The collective The New Digital announces the public beta of Sendox: an open source file sharing platform that puts privacy and digital sovereignty at its core. Sendox has been developed as a transparent and independent alternative to services like WeTransfer.
“We believe that digital freedom and autonomy are not luxuries, but fundamental rights,” said Frank Zijlstra, the initiator of The New Digital. “Sendox is a first, tangible building block in an open and sovereign digital ecosystem.”
Sendox is the first project from The New Digital, a collaboration of Dutch digital agencies, developers, and designers committed to an independent digital ecosystem. The collective aims to develop tools, infrastructure, and standards that are free from Big Tech influence, open, verifiable, collaboratively built, and that respect the digital autonomy of citizens and organisations.

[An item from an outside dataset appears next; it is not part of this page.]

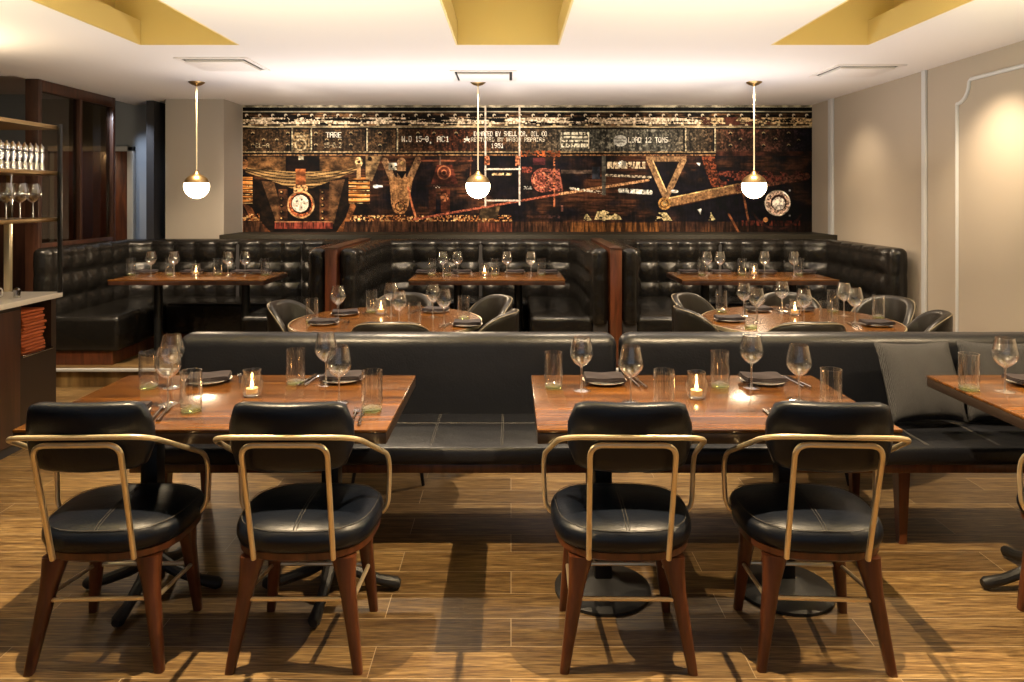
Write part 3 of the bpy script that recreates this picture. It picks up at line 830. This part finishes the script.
tub(-.03, 5.10, a, b, 'tub chair right of the left round table, the farther of two')
tub(.03, 4.40, a, b, 'tub chair right of the left round table, the nearer of two')
a, b = RT[1]
tub(1.62, 3.815, 1.62, b, 'tub chair on the near side of the right round table, only its top showing', sc=1.035)
tub(2.08, 5.44, a, b, 'curved leather tub chair on the far side of the right round table', sc=.975)
tub(1.20, 5.22, a, b, 'tub chair left of the right round table, the farther one')
tub(1.05, 4.55, a, b, 'tub chair left of the right round table, the nearer one')
tub(2.72, 5.06, a, b, 'tub chair right of the right round table, the farther one with a lit backrest')
tub(2.66, 4.36, a, b, 'tub chair right of the right round table, the nearer one in shade')

# ------------------------------------------------------------------ booth tables
ZB = .842
def booth_table(cx, label, off=.39):
    t = thing('booth_table', label, 'table', (cx, 6.42, .15), 0, 'booth tables')
    h = ZB-.15
    MB().box(-.665, .665, -.32, .32, h-.012, h, .003).build('tabletop', M['top'], t)
    MB().box(-.663, .663, -.318, .318, h-.045, h-.0125, .003).build('edge_band', M['walnut_dark'], t)
    for x in (-off, off):
        MB().lathe([(.036, .02), (.036, h-.055)], (x, 0, 0), 20).build('column', M['black'], t)
        MB().lathe([(0, 0), (.14, 0), (.14, .012), (.05, .03), (0, .04)], (x, 0, 0), 32).build('base', M['iron'], t)
BT = [-2.755, -.205, 2.12]
booth_table(BT[0], 'long wooden table inside the left booth'); booth_table(BT[1], 'long wooden table inside the middle booth', .27); booth_table(BT[2], 'long wooden table inside the right booth')

# ------------------------------------------------------------------ tableware
def wine_glass():
    t = thing('wine_glass', '', 'wine glass')
    w = .0012
    out = [(.004, .098), (.012, .101), (.028, .113), (.043, .132), (.0485, .147), (.047, .165), (.041, .19), (.0345, .22)]
    inn = [(r-w if r > .01 else .002, z+(.003 if z < .12 else 0)) for r, z in reversed(out)]
    MB().lathe(out+inn, n=28).build('bowl', M['glass'], t, ang=60)
    MB().lathe([(.0075, .004), (.004, .015), (.0034, .05), (.0036, .085), (.005, .098)], n=12).build('stem', M['glass_stem'], t)
    MB().lathe([(0, 0), (.036, 0), (.0365, .0015), (.02, .004), (.006, .007), (0, .007)], n=28).build('foot', M['glass'], t)
    return t
def tumbler():
    b = MB(); h = .15
    b.mi = 0
    b.lathe([(.0375, .014), (.039, .03), (.0395, .07), (.0385, .11), (.039, h), (.0365, h), (.0365, .11), (.037, .07), (.0365, .03), (.033, .018)], n=30)
    b.mi = 1
    b.lathe([(0, 0), (.034, 0), (.037, .004), (.0378, .014), (.033, .017), (.015, .022), (0, .026)], n=30)
    return tag(b.build('tumbler', [M['glass'], M['glass_tint']], ang=60), '', 'tumbler')
def candle_holder():
    t = thing('candle_holder', '', 'candle holder')
    MB().lathe([(0, 0), (.028, 0), (.036, .01), (.043, .035), (.042, .06), (.035, .085), (.033, .095), (.0365, .105), (.034, .105), (.031, .095), (.033, .085), (.0395, .06), (.0405, .035), (.034, .014), (0, .012)], n=28).build('glass_cup', M['glass'], t, ang=60)
    MB().lathe([(0, .014), (.022, .014), (.023, .032), (.01, .03), (0, .03)], n=20).build('candle', M['wax'], t)
    MB().lathe([(.0005, .032), (.0045, .038), (.0058, .046), (.0035, .056), (.0004, .068)], n=12, cap=True).build('flame', M['flame'], t)
    return t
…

Sendox is currently available as an open beta. This means the platform is still very much in development, and users are explicitly invited to test the system. Errors, bugs, or shortcomings can easily be reported, so the platform can be further optimized with the help of the community. Every user helps make Sendox more robust, user-friendly, and secure.
The public beta comes in the wake of the uproar over WeTransfer’s terms of service. Essentially, it means that people who send files via WeTransfer relinquish their rights. This allows the company to use the data – including the files sent – for purposes such as training artificial intelligence (AI).
After angry reactions from privacy organizations and users, this last point was scrapped, but according to experts, that does not change the situation. Some believe this could be the final blow for the digital transfer service that enjoyed trust for many years.